Disentanglement approach to quantum spin ground states: field theory and stochastic simulation

Abstract

While several tools have been developed to study the ground state of many-body quantum spin systems, the limitations of existing techniques call for the exploration of new approaches. In this manuscript we develop an alternative analytical and numerical framework for many-body quantum spin ground states, based on the disentanglement formalism. In this approach, observables are exactly expressed as Gaussian-weighted functional integrals over scalar fields. We identify the leading contribution to these integrals, given by the saddle point of a suitable effective action. Analytically, we develop a field-theoretical expansion of the functional integrals, performed by means of appropriate Feynman rules.
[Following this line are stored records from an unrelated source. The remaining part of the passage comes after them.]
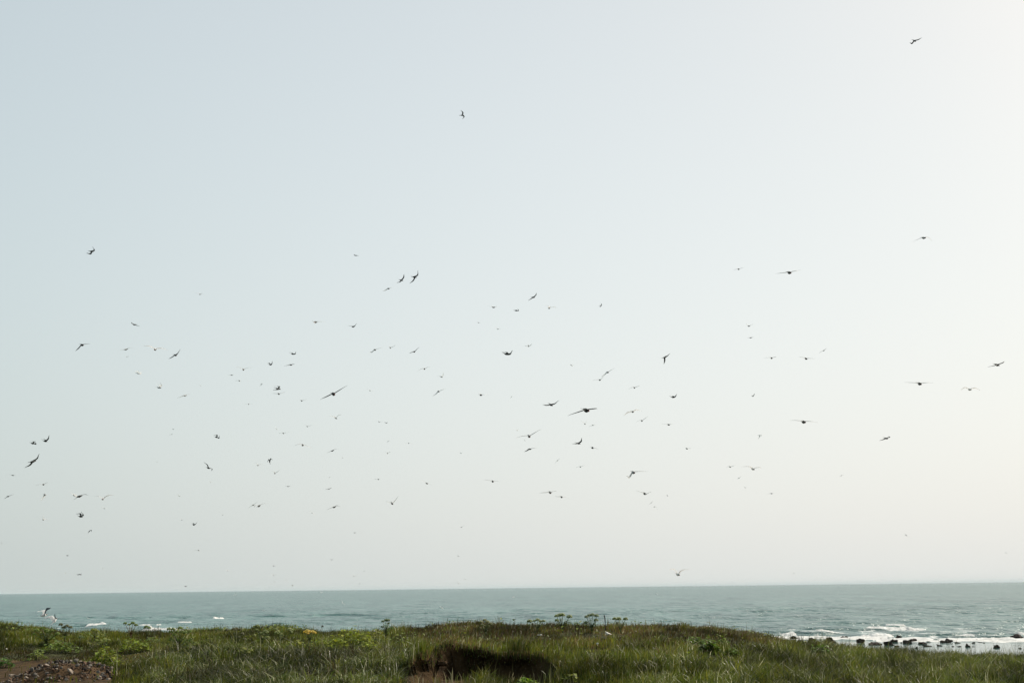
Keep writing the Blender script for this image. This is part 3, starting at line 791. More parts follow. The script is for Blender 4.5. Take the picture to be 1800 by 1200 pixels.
for q in range(900):
    dx, dy = g.uniform(-1.5, 1.5), g.uniform(-1.2, 0.6)
    yy_, z_, *_ = terrain(np.array([hc[0] + dx]), np.array([hc[1] + dy]))
    c_ = np.array([dx, dy, float(z_[0]) - hc[2] + heap_z(dx, dy) - 0.035]); s_ = g.uniform(0.010, 0.024); b0 = len(GV)
    tt_ = np.array([[0.10, 0.07, 0.05], [0.06, 0.05, 0.045], [0.17, 0.14, 0.115]][g.choice(3, p=[0.5, 0.35, 0.15])]) * g.uniform(0.7, 1.3)
    for v in OCT: GV.append(c_ + v * s_ * g.uniform(0.6, 1.4, 3)); GT.append(tt_)
    GF += [tuple(b0 + i for i in f) for f in OCF]
me = mesh_np('gravel', GV, GF); colattr(me, 'tint', np.array(GT))
mm, t, b, o = mat('gravel'); a = N(t, 'ShaderNodeAttribute', attribute_name='tint'); L(t, a.outputs['Color'], b.inputs['Base Color']); b.inputs['Roughness'].default_value = 0.95; b.inputs['Specular IOR Level'].default_value = 0.1
put('gravel', me, mm, heap)['kind'] = 'stuff'
f = _place(24, 1188); 
o = put('flat_stone', rock_mesh('flat_stone', 77, 2), M_STONES[3], loc=(f[0], f[1], f[2] + 0.02)); o.scale = (0.10, 0.08, 0.05)
tag(o, 'single pale flat stone on the bare soil left of the stone heap', 'stone')
# ================================================================== GRASS
def blade_mesh(name, B, h, wd, lean, face, curl, tint):
    n = len(B)
    z = np.array([0, 0, 1.0])
    side = np.stack([np.cos(face), np.sin(face), np.zeros(n)], -1) * wd[:, None] * 0.5
    l3 = np.concatenate([lean, np.zeros((n, 1))], 1)
    mid = B + l3 * (h * 0.22)[:, None] + z * (h * 0.58)[:, None]
    tip = B + l3 * (h * (0.75 + 0.5 * curl))[:, None] + z * (h * (1.0 - 0.35 * curl))[:, None]
    V = np.stack([B - side - z * 0.03, B + side - z * 0.03, mid - side * 0.85, mid + side * 0.85, tip], 1).reshape(-1, 3)
    me = bpy.data.meshes.new(name)
    me.vertices.add(n * 5)
    me.vertices.foreach_set('co', V.reshape(-1).astype(np.float32))
    base = (np.arange(n) * 5)[:, None]
    loops = (base + np.array([0, 1, 3, 2, 2, 3, 4])[None, :]).reshape(-1)
    me.loops.add(n * 7)
    me.loops.foreach_set('vertex_index', loops.astype(np.int32))
    me.polygons.add(n * 2)
    me.polygons.foreach_set('loop_start', ((np.arange(n) * 7)[:, None] + np.array([0, 4])[None, :]).reshape(-1).astype(np.int32))
    me.update(calc_edges=True)
    colattr(me, 'tint', np.repeat(tint, 5, 0))
    return me
NB = 420000
gy = np.sqrt(rng.random(NB) * (48.0 ** 2 - 22.0 ** 2) + 22.0 ** 2)
gx = (rng.random(NB) * 2 - 1) * (0.385 * gy + 1.0)
yy, gz, gu, gd, gm, gw = terrain(gx, gy)
_, gv = px(gx, yy, gz)
sm = soil_mask(gx, gy, gu, gm, gw) * np.where(gm > 0.3, 1 - sst(0.16, 0.24, gy - gw), 1.0)
patch = fbm(gx / 1.7, gy / 1.7, 80)          # broad patches
clump = fbm(gx / 0.45, gy / 0.45, 84)        # tussocks
br = sst(680, 760, gu) * (1 - sst(1400, 1520, gu)) * (1 - sst(1128, 1152, gv + 40 * (patch - 0.5)))
br2 = (1 - sst(230, 330, gu)) * sst(1136, 1150, gv) * (1 - sst(1166, 1176, gv))
brown = np.clip(0.75 * br + 0.6 * br2 + 0.35 * sst(0.55, 0.8, patch), 0, 1)
tall = sst(230, 300, gu) * (1 - sst(690, 760, gu)) * sst(1138, 1160, gv)
right = sst(1040, 1200, gu) * sst(1128, 1150, gv + 14 * (patch - 0.5)) + sst(1520, 1620, gu)
right = np.clip(right, 0, 1)
keep = (rng.random(NB) > sm * 0.985) & (rng.random(NB) < 0.35 + 1.1 * clump) & (gy < gd + 2.2) & ~((gm > 0.5) & (gy < gw + 0.12) & (gy > gw - 0.5))
dens = 1 - 0.35 * br
keep &= rng.random(NB) < dens
h = (0.05 + 0.30 * np.clip(clump * 1.5 - 0.35, 0, 1.2) ** 1.3 + 0.05 * rng.random(NB)) * (1 - 0.3 * (1 - sst(640, 720, gu)) * (1 - sst(1130, 1150, gv))) * (1 - 0.42 * br) * (1 + 0.65 * tall) * (1 + 0.35 * right) * (0.75 + 0.5 * rng.random(NB))
stalk = rng.random(NB) < 0.025
h = np.where(stalk, h * 1.7 + 0.05, h)
h *= 1 - 0.6 * br2
for fx_, fy_, fk_ in FEET:                     # herbs and stones shade out the grass right in front of them
    q = ((gx - fx_ * gy / fy_) / fk_) ** 2 + ((gy - fy_ + 0.9) / 1.1) ** 2
    h *= 1 - 0.68 * np.exp(-q ** 2)
h *= 1 - 0.5 * (gm > 0.3) * (gy < gw) * (1 - sst(815, 850, gu))
wd = np.where(stalk, 0.010, 0.012 + 0.010 * rng.random(NB))
la = rng.random(NB) * 2 * np.pi
lm = 0.15 + 0.5 * rng.random(NB) + 0.8 * tall * rng.random(NB) + 0.2 * right
lean = np.stack([np.cos(la) * lm + 0.12, np.sin(la) * lm], -1)
lean[stalk] *= 0.3
curl = np.clip(rng.random(NB) * (0.6 + 0.9 * tall), 0, 1.4)
green = np.array([0.062, 0.098, 0.010]); olive = np.array([0.126, 0.122, 0.017]); brn = np.array([0.105, 0.074, 0.030])
blue = np.array([0.078, 0.118, 0.030]); straw = np.array([0.46, 0.45, 0.28])
r1 = rng.random(NB)[:, None]
col = green + (olive - green) * np.clip(r1 * 1.2 + 0.5 * (patch[:, None] - 0.5), 0, 1)
col = col + (blue - col) * (np.clip(tall + 0.5 * right, 0, 1) * 0.6)[:, None] * rng.random(NB)[:, None]
isb = rng.random(NB) < brown * 0.8
col[isb] = brn * (0.7 + 0.6 * rng.random(isb.sum()))[:, None]
pale = rng.random(NB) < (0.025 + 0.05 * tall + 0.025 * right)
col[pale] = straw * (0.6 + 0.5 * rng.random(pale.sum()))[:, None]
wd = np.where(pale, wd * 0.75, wd); h = np.where(pale, h * 1.05 + 0.02, h)
col[stalk & ~pale] = np.array([0.11, 0.11, 0.05])
col *= ((0.7 + 0.6 * rng.random(NB)) * (0.42 + 1.1 * sst(0.3, 0.7, fbm(gx / 0.8, gy / 1.6, 97))))[:, None]
B = np.stack([gx, yy, gz], -1)
face = rng.random(NB) * np.pi
zone_r = gu > 1040
for msk, lab in ((keep & ~zone_r, 'mixed green and brown dune grass on the left and middle ground'), (keep & zone_r, 'tall green dune grass on the right hand slope')):
    o = put('dune_grass', blade_mesh('dune_grass', B[msk], h[msk], wd[msk], lean[msk], face[msk], curl[msk], col[msk]), M_GRASS)
    tag(o, lab, 'grass', kind='stuff')
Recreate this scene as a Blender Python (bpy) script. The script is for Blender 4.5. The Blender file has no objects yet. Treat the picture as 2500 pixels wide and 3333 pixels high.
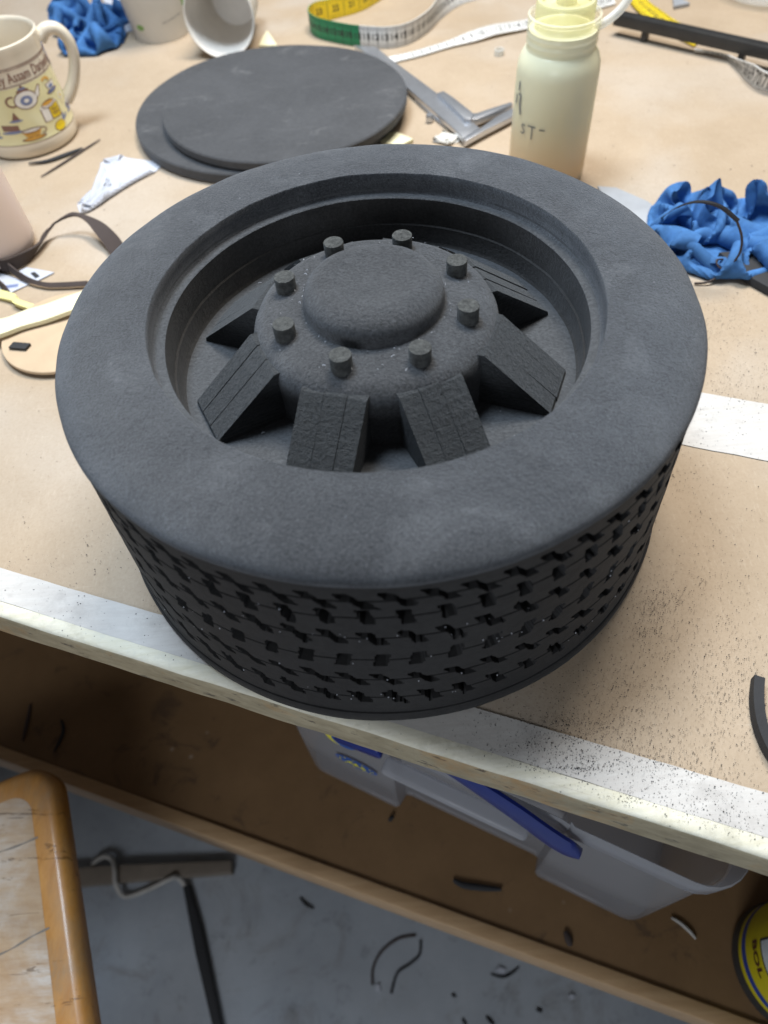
import bpy, bmesh, math, random
from mathutils import Vector, noise as mnoise
import numpy as np
R_ = math.radians
sc = bpy.context.scene
col = sc.collection
random.seed(7)
# one scene unit is ten centimetres
sc.unit_settings.scale_length = 0.1

# ------------------------------------------------------------------ camera
CAM = Vector((0.0, -2.605, 3.2031))
YAW, PITCH, ROLL, FPX = -0.0189, 0.9424, -0.0994, 2311.0
cy_, sy_, cp_, sp_ = math.cos(YAW), math.sin(YAW), math.cos(PITCH), math.sin(PITCH)
FW = Vector((sy_ * cp_, cy_ * cp_, -sp_)); RT0 = Vector((cy_, -sy_, 0)); UP0 = RT0.cross(FW)
RT = RT0 * math.cos(ROLL) + UP0 * math.sin(ROLL); UP = UP0 * math.cos(ROLL) - RT0 * math.sin(ROLL)
cd = bpy.data.cameras.new('camera'); cam = bpy.data.objects.new('camera', cd); col.objects.link(cam)
from mathutils import Matrix
cam.matrix_world = Matrix(((RT.x, UP.x, -FW.x, CAM.x), (RT.y, UP.y, -FW.y, CAM.y), (RT.z, UP.z, -FW.z, CAM.z), (0, 0, 0, 1)))
cd.sensor_fit = 'VERTICAL'; cd.sensor_height = 24; cd.sensor_width = 18
cd.lens = 24 * FPX / 3333.0
cd.clip_start = 0.05; cd.clip_end = 300
cd.dof.use_dof = True; cd.dof.focus_distance = 3.55; cd.dof.aperture_fstop = 0.50
sc.camera = cam

# ------------------------------------------------------------------ light
W = bpy.data.worlds.new('World'); sc.world = W; W.use_nodes = True
bg = W.node_tree.nodes['Background']; bg.inputs[0].default_value = (0.92, 0.95, 1.0, 1); bg.inputs[1].default_value = 0.09


def area(name, loc, target, sx, sy, power, colr):
    l = bpy.data.lights.new(name, 'AREA'); l.shape = 'RECTANGLE'; l.size = sx; l.size_y = sy; l.energy = power; l.color = colr
    o = bpy.data.objects.new(name, l); col.objects.link(o); o.location = loc
    o.rotation_euler = (Vector(target) - Vector(loc)).to_track_quat('-Z', 'Y').to_euler()
    return o


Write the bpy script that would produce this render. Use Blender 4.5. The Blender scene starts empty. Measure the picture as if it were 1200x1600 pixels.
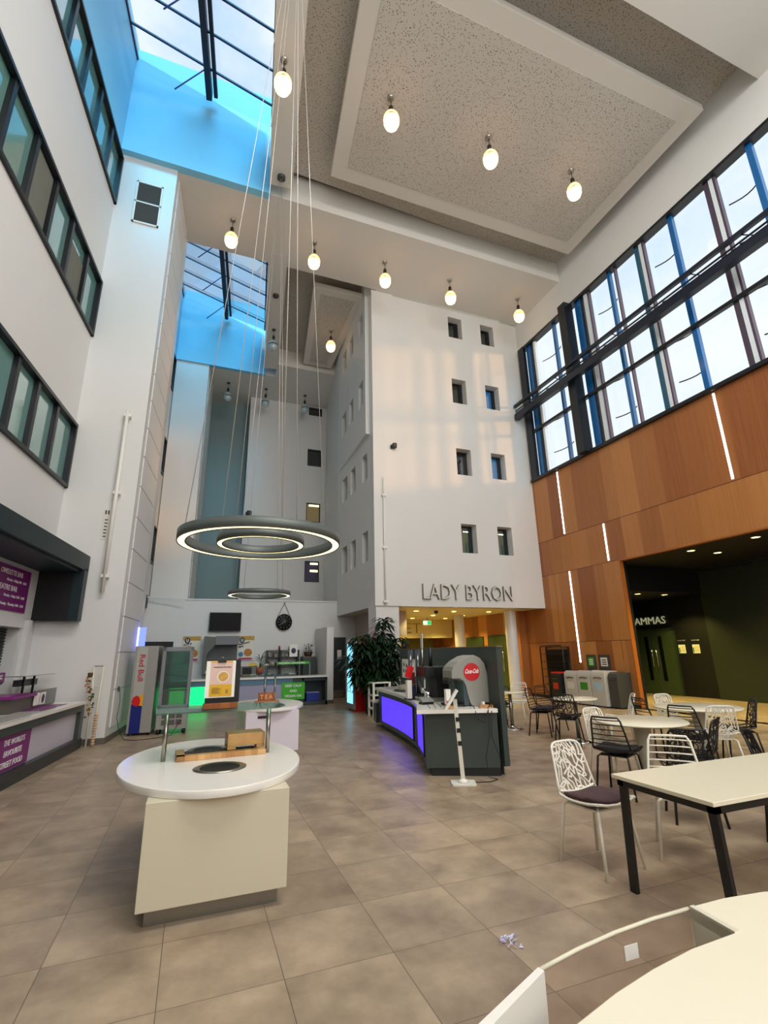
import bpy, math, random
from mathutils import Vector, Matrix
C = bpy.context.scene
COL = C.collection
PI = math.pi
random.seed(7)

# ------------------------------------------------------------------ camera
F_PX, YAW, PITCH, ROLL, EYE = 754.8, 0.36724, 0.28027, -0.0191, 1.6
cd = bpy.data.cameras.new('camera'); cam = bpy.data.objects.new('camera', cd); COL.objects.link(cam)
fwd = Vector((math.sin(YAW)*math.cos(PITCH), math.cos(YAW)*math.cos(PITCH), math.sin(PITCH)))
rt = Vector((math.cos(YAW), -math.sin(YAW), 0)); up = rt.cross(fwd)
r2 = rt*math.cos(ROLL)+up*math.sin(ROLL); u2 = -rt*math.sin(ROLL)+up*math.cos(ROLL)
M = Matrix.Identity(4)
for i in range(3):
    M[i][0] = r2[i]; M[i][1] = u2[i]; M[i][2] = -fwd[i]
M[0][3], M[1][3], M[2][3] = 0, 0, EYE
cam.matrix_world = M
cd.sensor_fit = 'HORIZONTAL'; cd.sensor_width = 36; cd.lens = 36*F_PX/1200
cd.clip_start = 0.05; cd.clip_end = 300
C.camera = cam

# ------------------------------------------------------------------ view and world
vs = C.view_settings
vs.view_transform = 'Standard'; vs.look = 'None'; vs.gamma = 1; vs.use_curve_mapping = False
vs.exposure = 0.02
C.cycles.use_denoising = True
C.cycles.max_bounces = 8; C.cycles.diffuse_bounces = 5; C.cycles.glossy_bounces = 3
C.cycles.transmission_bounces = 6; C.cycles.transparent_max_bounces = 16
C.cycles.sample_clamp_indirect = 4.0
C.cycles.caustics_reflective = False; C.cycles.caustics_refractive = False

w = bpy.data.worlds.new('sky'); C.world = w; w.use_nodes = True
nt = w.node_tree; nt.nodes.clear()
def N(nt, t, **k):
    n = nt.nodes.new(t)
    for a, b in k.items(): setattr(n, a, b)
    return n
tc = N(nt, 'ShaderNodeTexCoord'); mp = N(nt, 'ShaderNodeMapping'); mp.inputs['Scale'].default_value = (1, 1, 2.0)
no = N(nt, 'ShaderNodeTexNoise'); no.inputs['Scale'].default_value = 2.6; no.inputs['Detail'].default_value = 6; no.inputs['Roughness'].default_value = .55
cr = N(nt, 'ShaderNodeValToRGB')
cr.color_ramp.elements[0].position = .40; cr.color_ramp.elements[0].color = (0, 0, 0, 1)
cr.color_ramp.elements[1].position = .62; cr.color_ramp.elements[1].color = (1, 1, 1, 1)
sx = N(nt, 'ShaderNodeSeparateXYZ')
g = N(nt, 'ShaderNodeValToRGB')          # clear sky by height
g.color_ramp.elements[0].position = .0; g.color_ramp.elements[0].color = (1.0, .95, .84, 1)
g.color_ramp.elements[1].position = .95; g.color_ramp.elements[1].color = (.28, .54, .92, 1)
e = g.color_ramp.elements.new(.55); e.color = (.80, .90, .97, 1)
e = g.color_ramp.elements.new(.80); e.color = (.42, .66, .95, 1)
mx = N(nt, 'ShaderNodeMix', data_type='RGBA')
mx.inputs['B'].default_value = (.96, .97, .97, 1)
bg = N(nt, 'ShaderNodeBackground'); bg.inputs['Strength'].default_value = 1.15
wo = N(nt, 'ShaderNodeOutputWorld')
L = nt.links.new
L(tc.outputs['Generated'], mp.inputs['Vector']); L(mp.outputs[0], no.inputs['Vector']); L(no.outputs['Fac'], cr.inputs[0])
L(tc.outputs['Generated'], sx.inputs[0]); L(sx.outputs['Z'], g.inputs[0])
L(cr.outputs[0], mx.inputs['Factor']); L(g.outputs[0], mx.inputs['A']); L(mx.outputs['Result'], bg.inputs['Color']); L(bg.outputs[0], wo.inputs['Surface'])

def lamp(name, kind, loc, power, color, size=1, rot=None, parent=None, **k):
    l = bpy.data.lights.new(name, kind); l.energy = power; l.color = color
    if kind == 'AREA': l.size = size
    if kind in ('POINT', 'SPOT'): l.shadow_soft_size = size
    for a, b in k.items(): setattr(l, a, b)
    o = bpy.data.objects.new(name, l); COL.objects.link(o); o.location = loc
    if rot is not None: o.rotation_euler = rot
    if parent: o.parent = parent
    return o
def aim(o, d): o.rotation_euler = Vector(d).to_track_quat('-Z', 'Y').to_euler()
# low warm evening sun through the right window, and the blue sky seen down through the skylights
s = lamp('evening_sun', 'SUN', (30, -30, 12), 1.4, (1, .50, .18), angle=math.radians(4.0)); aim(s, (-.62, .785, -.105))
s = lamp('sky_light', 'SUN', (0, 0, 40), 4.2, (.12, .70, 1.0), angle=math.radians(34)); aim(s, (-.05, .74, -.67))
# area lights added as fill behind and above the camera, out of view
s = lamp('fill_rear', 'AREA', (4.5, -5.2, 8.0), 850, (.96, .98, 1.0), 12, shape='RECTANGLE', size_y=9); aim(s, (0, 1, -.02))
s = lamp('fill_high', 'AREA', (4.0, 1.0, 13.9), 1500, (1, .97, .93), 9, shape='RECTANGLE', size_y=5); aim(s, (0.05, .45, -1))
s = lamp('fill_low', 'AREA', (3.0, -4.0, 3.0), 70, (1, .95, .88), 5, shape='RECTANGLE', size_y=3); aim(s, (0, 1, .25))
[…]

The expansion can be truncated to a desired order to obtain analytical approximations to observables. Numerically, we show that the disentanglement approach can be used to compute ground state expectation values from classical stochastic processes. While the associated fluctuations grow exponentially with imaginary time and the system size, this growth can be mitigated by means of an importance sampling scheme based on knowledge of the saddle point configuration. We illustrate the advantages and limitations of our methods by considering the quantum Ising model in 1, 2 and 3 spatial dimensions. Our analytical and numerical approaches are applicable to a broad class of systems, bridging concepts from quantum lattice models, continuum field theory, and classical stochastic processes.